Its an interestingly difficult question to answer, who would have known ahead of time that you could bring down a skyscraper with a guided gigantic fuel bomb.
I looked up and found this:
In 1993, John Skilling, lead structural engineer for the WTC, recalled doing the analysis, and remarked, "Our analysis indicated the biggest problem would be the fact that all the fuel (from the airplane) would dump into the building. There would be a horrendous fire. A lot of people would be killed," he said. "The building structure would still be there."[11]
On the other hand, on 9/11/01 being interviewed by Peter Jennings (start listening 1:40 into this) Guiliani says he was told minutes before the collapse that the building would collapse. Considering how obvious in retrospect it is, there could well have been engineers looking at the fire and what else was going on who realized the steel was softening and that the building could not possibly stand with a fire of that intensity and duration inside it.
But finally, we have Bin Laden himself. Transcript of a translation from videotape:
BIN LADEN: (...Inaudible...) we calculated in advance the number of casualties from the enemy, who would be killed based on the position of the tower. We calculated that the floors that would be hit would be three or four floors. I was the most optimistic of them all. (...Inaudible...) due to my experience in this field, I was thinking that the fire from the gas in the plane would melt the iron structure of the building and collapse the area where the plane hit and all the floors above it only. This is all that we had hoped for.
Nice job! Thanks.
Guiliani says he was told minutes before the collapse that the building would collapse
From youtube autotranscript, [ed. ] by me:
...I went down to the scene and we set up headquarters 75 Barclay Street which was
1:44right there with the police commissioner the fire commissioner (they had [ed. the head of]) emergency
1:47management
1:48and we're operating out of there when we were told that
1:51the World Trade Center was gonna collapse and it (it collapsed [ed. did collapse]).
1:54before we can actually get out of the building so we were trap
Edit: The purpose of this question is not to make the world worse, but to see whether we actually have concrete ideas of what would, and my guess is that most of us don't, not in a really concrete way. From the downvotes I'm wondering if everyone else is thinking way darker directions than I am. If so please share.
There is a lot of discussion here about effective altruism. Organizations like GiveWell with donations, using criterion like quality-life-years-saved-per-dollar. People distinguish warm-and-fuzzy giving from the most effective use of dollars from various utilitarian perspectives.
But I want to ask a different question: What would effective anti-altruism be?
To make it more concrete:
I am an eccentric multimillionaire, proposing a contest to all of you, who will for the purposes of this exercise play greedy and callous, yet honest and efficient, contest entrants.

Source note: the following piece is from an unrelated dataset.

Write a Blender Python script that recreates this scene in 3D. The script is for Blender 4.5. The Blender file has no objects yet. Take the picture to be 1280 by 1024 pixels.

Whoever can propose the most negative possible use for my money, in the sense that it causes the greatest amount of global misery, (feel free to argue for your own interpretation of the details of what this means) will receive $1 million to carry out his or her proposal and $1 million to keep for him or herself to with as desired.
A few rules:
1) Everything must be 100% legal in whatever jurisdiction you propose. Edit: People had trouble with the old phrasing, so I'll add that it should not only be legal in the letter of the law, but also in some reasonable interpretation of the spirit of the law.
1a) In fact, I encourage you to think of things that aren't merely legal but that would also be legal under whatever your favorite hypothetical laws are. Maybe that means non-coercive, non-violent, or something else in that vein.
2) This money may be used as seed funding for a non-profit or for-profit anti-altruistic venture, but I will take into account both the risk and the marginal impact of only the first million dollars.
3) Risk and plausibility are factors just as they would be in any investment for effective altruism
4) If you're going to propose that you keep and embezzle the first million dollars, you should have an extremely good justification for why such a mundane plan would match my standards for anti-altruism.
I hope this pushes you all to think of truly anti-altruistic means of spending this money. I think you may find that effective anti-altruism is a good deal harder than you'd believe.